Do this: Set down exactly the first line of the entries and every line after it, through the line with "sin, cos, tan, rad".

Records for this exercise:
+++
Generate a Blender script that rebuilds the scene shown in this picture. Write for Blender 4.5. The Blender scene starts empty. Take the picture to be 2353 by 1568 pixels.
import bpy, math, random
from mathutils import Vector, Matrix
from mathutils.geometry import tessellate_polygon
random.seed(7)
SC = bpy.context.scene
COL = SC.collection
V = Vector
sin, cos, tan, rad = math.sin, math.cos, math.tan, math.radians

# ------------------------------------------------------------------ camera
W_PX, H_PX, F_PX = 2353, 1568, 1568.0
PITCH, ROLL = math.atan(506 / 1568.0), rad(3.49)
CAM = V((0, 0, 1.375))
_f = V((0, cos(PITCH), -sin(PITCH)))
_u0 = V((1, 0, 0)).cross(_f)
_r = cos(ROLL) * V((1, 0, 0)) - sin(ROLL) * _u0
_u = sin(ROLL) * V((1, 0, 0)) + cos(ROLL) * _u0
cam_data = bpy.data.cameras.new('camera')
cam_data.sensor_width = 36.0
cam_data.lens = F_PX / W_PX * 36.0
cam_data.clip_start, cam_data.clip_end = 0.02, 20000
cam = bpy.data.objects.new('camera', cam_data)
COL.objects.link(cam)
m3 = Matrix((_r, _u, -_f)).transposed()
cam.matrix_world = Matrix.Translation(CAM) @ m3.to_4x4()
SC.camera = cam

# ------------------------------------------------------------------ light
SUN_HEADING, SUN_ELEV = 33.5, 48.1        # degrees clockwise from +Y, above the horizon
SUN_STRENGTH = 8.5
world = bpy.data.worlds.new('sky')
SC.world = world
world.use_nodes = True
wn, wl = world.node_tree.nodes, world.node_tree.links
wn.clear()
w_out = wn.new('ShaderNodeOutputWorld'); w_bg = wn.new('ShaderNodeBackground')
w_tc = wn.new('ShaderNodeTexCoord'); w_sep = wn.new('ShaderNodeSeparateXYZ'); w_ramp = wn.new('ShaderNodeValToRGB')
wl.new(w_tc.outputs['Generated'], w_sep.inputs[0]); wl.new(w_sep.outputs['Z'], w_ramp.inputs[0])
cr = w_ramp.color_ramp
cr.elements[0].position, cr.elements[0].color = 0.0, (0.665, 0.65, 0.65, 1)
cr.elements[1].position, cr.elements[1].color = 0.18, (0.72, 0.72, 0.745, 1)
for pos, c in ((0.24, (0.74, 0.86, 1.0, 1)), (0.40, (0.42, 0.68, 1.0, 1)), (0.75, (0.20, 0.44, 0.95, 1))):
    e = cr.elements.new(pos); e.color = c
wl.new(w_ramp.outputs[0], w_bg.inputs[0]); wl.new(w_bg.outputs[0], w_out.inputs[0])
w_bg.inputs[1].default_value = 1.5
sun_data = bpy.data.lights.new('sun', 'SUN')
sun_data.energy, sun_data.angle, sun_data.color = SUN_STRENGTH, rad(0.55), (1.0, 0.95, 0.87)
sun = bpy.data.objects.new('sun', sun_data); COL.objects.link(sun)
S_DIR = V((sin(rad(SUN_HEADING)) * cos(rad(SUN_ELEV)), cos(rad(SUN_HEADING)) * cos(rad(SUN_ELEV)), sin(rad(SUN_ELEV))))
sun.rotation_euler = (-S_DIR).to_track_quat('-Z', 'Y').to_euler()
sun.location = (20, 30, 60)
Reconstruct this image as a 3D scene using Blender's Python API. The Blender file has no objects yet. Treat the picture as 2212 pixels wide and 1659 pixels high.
+++
Correct result:
Generate a Blender script that rebuilds the scene shown in this picture. Write for Blender 4.5. The Blender scene starts empty. Take the picture to be 2353 by 1568 pixels.
import bpy, math, random
from mathutils import Vector, Matrix
from mathutils.geometry import tessellate_polygon
random.seed(7)
SC = bpy.context.scene
COL = SC.collection
V = Vector
sin, cos, tan, rad = math.sin, math.cos, math.tan, math.radians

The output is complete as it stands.